Dataset extract:
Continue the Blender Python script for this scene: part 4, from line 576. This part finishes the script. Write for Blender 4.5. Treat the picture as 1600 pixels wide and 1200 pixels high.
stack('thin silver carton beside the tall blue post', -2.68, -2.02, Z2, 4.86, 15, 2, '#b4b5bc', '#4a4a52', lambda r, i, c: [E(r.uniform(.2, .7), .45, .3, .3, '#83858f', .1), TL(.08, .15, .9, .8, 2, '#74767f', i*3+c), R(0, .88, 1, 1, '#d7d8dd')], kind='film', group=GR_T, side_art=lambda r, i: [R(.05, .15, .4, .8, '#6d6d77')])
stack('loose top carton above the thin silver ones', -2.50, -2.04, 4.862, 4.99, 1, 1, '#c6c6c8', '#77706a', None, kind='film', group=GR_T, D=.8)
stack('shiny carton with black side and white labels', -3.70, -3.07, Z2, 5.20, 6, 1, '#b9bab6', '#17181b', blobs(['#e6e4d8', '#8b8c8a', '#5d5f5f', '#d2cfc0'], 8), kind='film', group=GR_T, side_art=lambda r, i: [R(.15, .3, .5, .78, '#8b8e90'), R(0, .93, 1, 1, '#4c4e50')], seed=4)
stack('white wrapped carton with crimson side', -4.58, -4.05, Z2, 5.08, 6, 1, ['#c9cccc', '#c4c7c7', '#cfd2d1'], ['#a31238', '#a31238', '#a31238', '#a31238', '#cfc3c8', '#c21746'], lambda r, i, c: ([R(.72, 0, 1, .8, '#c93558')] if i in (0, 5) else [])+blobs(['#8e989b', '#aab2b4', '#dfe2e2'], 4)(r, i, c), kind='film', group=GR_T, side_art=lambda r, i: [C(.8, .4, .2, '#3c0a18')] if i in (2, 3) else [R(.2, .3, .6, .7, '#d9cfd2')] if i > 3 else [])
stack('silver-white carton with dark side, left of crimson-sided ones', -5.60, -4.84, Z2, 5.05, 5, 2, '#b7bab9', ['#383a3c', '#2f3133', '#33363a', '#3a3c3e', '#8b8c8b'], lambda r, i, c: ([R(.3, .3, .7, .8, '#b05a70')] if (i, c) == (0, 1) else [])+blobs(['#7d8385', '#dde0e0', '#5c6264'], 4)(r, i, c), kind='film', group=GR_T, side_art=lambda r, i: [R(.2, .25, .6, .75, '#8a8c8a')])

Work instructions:
Repeat, with no changes, each line from the one with "stack('shiny carton with" to the end of the listing, including both ends and nothing else.

Finished exercise:
stack('shiny carton with black side and white labels', -3.70, -3.07, Z2, 5.20, 6, 1, '#b9bab6', '#17181b', blobs(['#e6e4d8', '#8b8c8a', '#5d5f5f', '#d2cfc0'], 8), kind='film', group=GR_T, side_art=lambda r, i: [R(.15, .3, .5, .78, '#8b8e90'), R(0, .93, 1, 1, '#4c4e50')], seed=4)
stack('white wrapped carton with crimson side', -4.58, -4.05, Z2, 5.08, 6, 1, ['#c9cccc', '#c4c7c7', '#cfd2d1'], ['#a31238', '#a31238', '#a31238', '#a31238', '#cfc3c8', '#c21746'], lambda r, i, c: ([R(.72, 0, 1, .8, '#c93558')] if i in (0, 5) else [])+blobs(['#8e989b', '#aab2b4', '#dfe2e2'], 4)(r, i, c), kind='film', group=GR_T, side_art=lambda r, i: [C(.8, .4, .2, '#3c0a18')] if i in (2, 3) else [R(.2, .3, .6, .7, '#d9cfd2')] if i > 3 else [])
stack('silver-white carton with dark side, left of crimson-sided ones', -5.60, -4.84, Z2, 5.05, 5, 2, '#b7bab9', ['#383a3c', '#2f3133', '#33363a', '#3a3c3e', '#8b8c8b'], lambda r, i, c: ([R(.3, .3, .7, .8, '#b05a70')] if (i, c) == (0, 1) else [])+blobs(['#7d8385', '#dde0e0', '#5c6264'], 4)(r, i, c), kind='film', group=GR_T, side_art=lambda r, i: [R(.2, .25, .6, .75, '#8a8c8a')])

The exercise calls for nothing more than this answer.